Im Buch ist diese Ironie immer wieder präsent, auch Julia von Heinz' Verfilmung deutet den Widerspruch an, in teils großen Gruppen den Jakobsweg zu wandern, des Abends in überfüllten Herbergen zu übernachten, täglich Stempel zu sammeln, um am Ende eine hübsche, goldgerahmte Urkunde in Empfang nehmen zu können. Der Tonfall, den sie dabei wählt, ist betont gefällig, wozu auch Hauptdarsteller Devid Striesow passt, der Kerkeling erstaunlich ähnelt. Anfangs noch deutlich fülliger, von Zigaretten und Rotwein genährt, macht sich der Entertainer auf den Weg und begegnet auf seinem Weg vor allem vielen Frauen: Zum einen ist da die introvertierte Stella (Martina Gedeck), die Kerkeling mit weisen Ratschlägen bedenkt und nur langsam ihre Verletzlichkeit offenbart. Ganz anders als die burschikose Journalistin Lena (Karoline Schuch), mit der sich Kerkeling immer wieder Wortduelle liefert, bis auch sie zu seiner Wandergefährtin wird. In der Heimat hält seine Agentin Dörte (Annette Frier) die Stellung, und auch in den sporadisch eingestreuten Rückblenden bestimmt mit Omma Bertha (Katharina Thalbach) eine Frau das Geschehen.

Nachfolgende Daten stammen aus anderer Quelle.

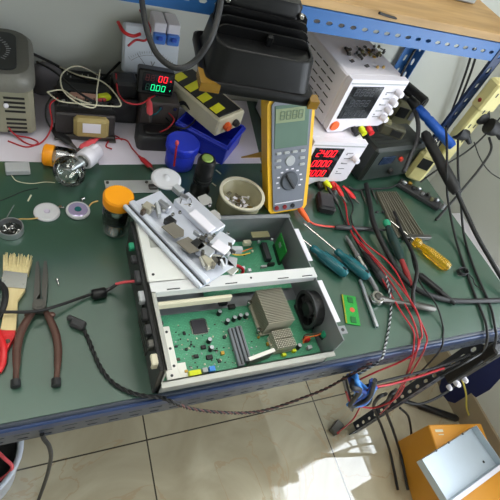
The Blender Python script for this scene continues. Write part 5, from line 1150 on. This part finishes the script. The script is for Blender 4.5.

Ob diese überproportionale Bedeutung von Frauen im Leben des offen schwulen Kerkelings eine tiefere Bedeutung haben, bleibt offen, wie so vieles. Und hier zeigt sich die Schwierigkeit der Adaption eines Buches, das sich zwar um die persönliche Frage der Sinnsuche drehte, beschrieb, wie ein erfolgreicher, aber kurz vor dem Burn-Out stehender Künstler über sich und sein Leben nachdenkt, aber eben bewusst keine deutliche Antwort gab. Insofern war "Ich bin dann mal weg" ein eher untypischer Vertreter der in den letzten Jahren immer beliebteren Selbstfindungs- oder Selbsthilfebücher, die oft glasklare Lösungen versprachen.

In der Verfilmung wird diese auf dem Papier angenehme Episodenstruktur zu einem bisweilen etwas beliebig dahinplätschernden Aneinanderreihen von Szenen, die nur lose von einem Voice Over-Kommentar zusammengehalten werden. Der besondere Humor Kerkelings, der oft subtiler funktionierte, als die leichte Oberfläche eines Songs wie "Das ganze Leben ist ein Quiz" suggeriert, vermag die gefällige Verfilmung nicht anzudeuten. Freunde des Buchs dürfte das nicht stören, das Wiedererkennen bekannter Szenen dürfte in diesem Fall zusammen mit den bekannten Hauptdarstellern für einen leidlich vergnüglichen Kinoabend ausreichen.